═════ Exercise input

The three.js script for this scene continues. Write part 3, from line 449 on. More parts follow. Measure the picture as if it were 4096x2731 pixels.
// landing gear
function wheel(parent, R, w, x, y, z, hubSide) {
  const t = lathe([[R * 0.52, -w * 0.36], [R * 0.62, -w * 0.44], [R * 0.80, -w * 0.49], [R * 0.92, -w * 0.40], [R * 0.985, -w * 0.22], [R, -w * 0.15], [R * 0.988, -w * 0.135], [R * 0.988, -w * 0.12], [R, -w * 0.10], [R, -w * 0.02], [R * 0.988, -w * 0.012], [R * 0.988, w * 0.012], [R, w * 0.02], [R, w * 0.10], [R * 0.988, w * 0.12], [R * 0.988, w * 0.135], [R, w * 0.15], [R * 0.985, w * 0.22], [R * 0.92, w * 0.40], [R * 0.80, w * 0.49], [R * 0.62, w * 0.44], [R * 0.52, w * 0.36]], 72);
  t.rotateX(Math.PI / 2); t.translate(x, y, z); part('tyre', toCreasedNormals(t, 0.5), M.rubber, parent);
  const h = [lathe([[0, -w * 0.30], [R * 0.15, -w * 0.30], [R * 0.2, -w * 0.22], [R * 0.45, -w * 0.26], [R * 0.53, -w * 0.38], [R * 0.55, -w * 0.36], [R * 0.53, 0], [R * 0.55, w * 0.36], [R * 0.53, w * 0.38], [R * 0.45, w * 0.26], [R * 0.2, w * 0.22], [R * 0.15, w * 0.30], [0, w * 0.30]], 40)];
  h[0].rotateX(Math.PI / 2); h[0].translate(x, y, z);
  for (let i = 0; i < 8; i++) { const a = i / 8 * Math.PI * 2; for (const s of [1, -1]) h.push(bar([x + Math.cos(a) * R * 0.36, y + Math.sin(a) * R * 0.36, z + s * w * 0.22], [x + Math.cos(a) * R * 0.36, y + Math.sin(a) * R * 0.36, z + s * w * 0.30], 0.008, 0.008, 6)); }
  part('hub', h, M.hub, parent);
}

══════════
═════ Exercise input

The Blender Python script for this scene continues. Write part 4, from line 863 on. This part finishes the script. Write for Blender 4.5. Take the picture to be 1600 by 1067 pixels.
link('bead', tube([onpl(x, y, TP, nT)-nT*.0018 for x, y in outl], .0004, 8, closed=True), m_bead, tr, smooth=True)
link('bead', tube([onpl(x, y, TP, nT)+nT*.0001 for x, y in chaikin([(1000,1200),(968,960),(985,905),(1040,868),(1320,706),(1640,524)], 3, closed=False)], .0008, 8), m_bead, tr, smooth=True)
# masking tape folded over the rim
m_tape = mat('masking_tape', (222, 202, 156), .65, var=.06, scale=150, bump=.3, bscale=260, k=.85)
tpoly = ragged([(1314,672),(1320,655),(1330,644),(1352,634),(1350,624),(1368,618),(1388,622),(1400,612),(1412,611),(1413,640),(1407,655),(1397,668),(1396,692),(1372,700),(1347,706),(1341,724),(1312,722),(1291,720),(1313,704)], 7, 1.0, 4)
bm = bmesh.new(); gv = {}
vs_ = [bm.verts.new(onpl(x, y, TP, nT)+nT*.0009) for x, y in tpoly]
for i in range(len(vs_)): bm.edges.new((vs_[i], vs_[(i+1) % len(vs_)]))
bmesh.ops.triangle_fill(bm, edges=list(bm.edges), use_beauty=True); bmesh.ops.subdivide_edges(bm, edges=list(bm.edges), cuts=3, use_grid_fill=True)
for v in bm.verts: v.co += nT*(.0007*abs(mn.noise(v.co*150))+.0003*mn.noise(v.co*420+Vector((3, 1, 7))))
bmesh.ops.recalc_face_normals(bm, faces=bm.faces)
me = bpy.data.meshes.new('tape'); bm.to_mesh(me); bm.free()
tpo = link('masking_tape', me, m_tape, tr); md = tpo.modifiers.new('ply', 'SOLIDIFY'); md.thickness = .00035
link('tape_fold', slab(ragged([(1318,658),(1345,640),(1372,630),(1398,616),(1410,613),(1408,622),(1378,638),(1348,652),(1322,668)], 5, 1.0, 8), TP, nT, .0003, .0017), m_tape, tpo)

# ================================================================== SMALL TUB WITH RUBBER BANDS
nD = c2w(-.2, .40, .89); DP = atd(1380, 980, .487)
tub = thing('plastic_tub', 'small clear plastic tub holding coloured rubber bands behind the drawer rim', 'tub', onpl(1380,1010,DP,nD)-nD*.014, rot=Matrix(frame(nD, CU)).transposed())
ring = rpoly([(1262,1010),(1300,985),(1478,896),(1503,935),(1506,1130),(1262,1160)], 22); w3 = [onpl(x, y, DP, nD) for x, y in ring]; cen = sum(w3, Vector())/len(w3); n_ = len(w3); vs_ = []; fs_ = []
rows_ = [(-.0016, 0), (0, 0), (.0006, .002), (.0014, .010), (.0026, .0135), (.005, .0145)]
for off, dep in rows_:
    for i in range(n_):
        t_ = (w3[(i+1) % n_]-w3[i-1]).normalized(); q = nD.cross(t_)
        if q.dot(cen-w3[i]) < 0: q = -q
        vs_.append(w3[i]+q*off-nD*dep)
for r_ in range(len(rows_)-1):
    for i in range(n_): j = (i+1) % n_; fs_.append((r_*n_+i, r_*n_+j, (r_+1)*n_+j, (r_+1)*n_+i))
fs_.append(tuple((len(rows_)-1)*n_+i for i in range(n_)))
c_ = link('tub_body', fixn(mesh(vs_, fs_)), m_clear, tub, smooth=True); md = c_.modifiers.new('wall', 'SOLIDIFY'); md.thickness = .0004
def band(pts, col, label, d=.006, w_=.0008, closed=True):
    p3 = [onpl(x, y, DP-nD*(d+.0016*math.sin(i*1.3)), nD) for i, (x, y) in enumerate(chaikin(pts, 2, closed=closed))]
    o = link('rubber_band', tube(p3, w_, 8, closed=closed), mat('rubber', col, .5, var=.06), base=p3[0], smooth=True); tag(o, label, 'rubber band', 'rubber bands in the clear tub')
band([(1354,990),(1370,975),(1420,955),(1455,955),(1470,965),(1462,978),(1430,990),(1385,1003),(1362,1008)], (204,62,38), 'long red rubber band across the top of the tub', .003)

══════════

* **The task**: Each line from the line with "The Blender Python" to the line with "nT, .0003, .0017), m_tape, tpo)" is to be echoed exactly; both boundary lines are included, and nothing else is to be output.

* **Task answer**:
The Blender Python script for this scene continues. Write part 4, from line 863 on. This part finishes the script. Write for Blender 4.5. Take the picture to be 1600 by 1067 pixels.
link('bead', tube([onpl(x, y, TP, nT)-nT*.0018 for x, y in outl], .0004, 8, closed=True), m_bead, tr, smooth=True)
link('bead', tube([onpl(x, y, TP, nT)+nT*.0001 for x, y in chaikin([(1000,1200),(968,960),(985,905),(1040,868),(1320,706),(1640,524)], 3, closed=False)], .0008, 8), m_bead, tr, smooth=True)
# masking tape folded over the rim
m_tape = mat('masking_tape', (222, 202, 156), .65, var=.06, scale=150, bump=.3, bscale=260, k=.85)
tpoly = ragged([(1314,672),(1320,655),(1330,644),(1352,634),(1350,624),(1368,618),(1388,622),(1400,612),(1412,611),(1413,640),(1407,655),(1397,668),(1396,692),(1372,700),(1347,706),(1341,724),(1312,722),(1291,720),(1313,704)], 7, 1.0, 4)
bm = bmesh.new(); gv = {}
vs_ = [bm.verts.new(onpl(x, y, TP, nT)+nT*.0009) for x, y in tpoly]
for i in range(len(vs_)): bm.edges.new((vs_[i], vs_[(i+1) % len(vs_)]))
bmesh.ops.triangle_fill(bm, edges=list(bm.edges), use_beauty=True); bmesh.ops.subdivide_edges(bm, edges=list(bm.edges), cuts=3, use_grid_fill=True)
for v in bm.verts: v.co += nT*(.0007*abs(mn.noise(v.co*150))+.0003*mn.noise(v.co*420+Vector((3, 1, 7))))
bmesh.ops.recalc_face_normals(bm, faces=bm.faces)
me = bpy.data.meshes.new('tape'); bm.to_mesh(me); bm.free()
tpo = link('masking_tape', me, m_tape, tr); md = tpo.modifiers.new('ply', 'SOLIDIFY'); md.thickness = .00035
link('tape_fold', slab(ragged([(1318,658),(1345,640),(1372,630),(1398,616),(1410,613),(1408,622),(1378,638),(1348,652),(1322,668)], 5, 1.0, 8), TP, nT, .0003, .0017), m_tape, tpo)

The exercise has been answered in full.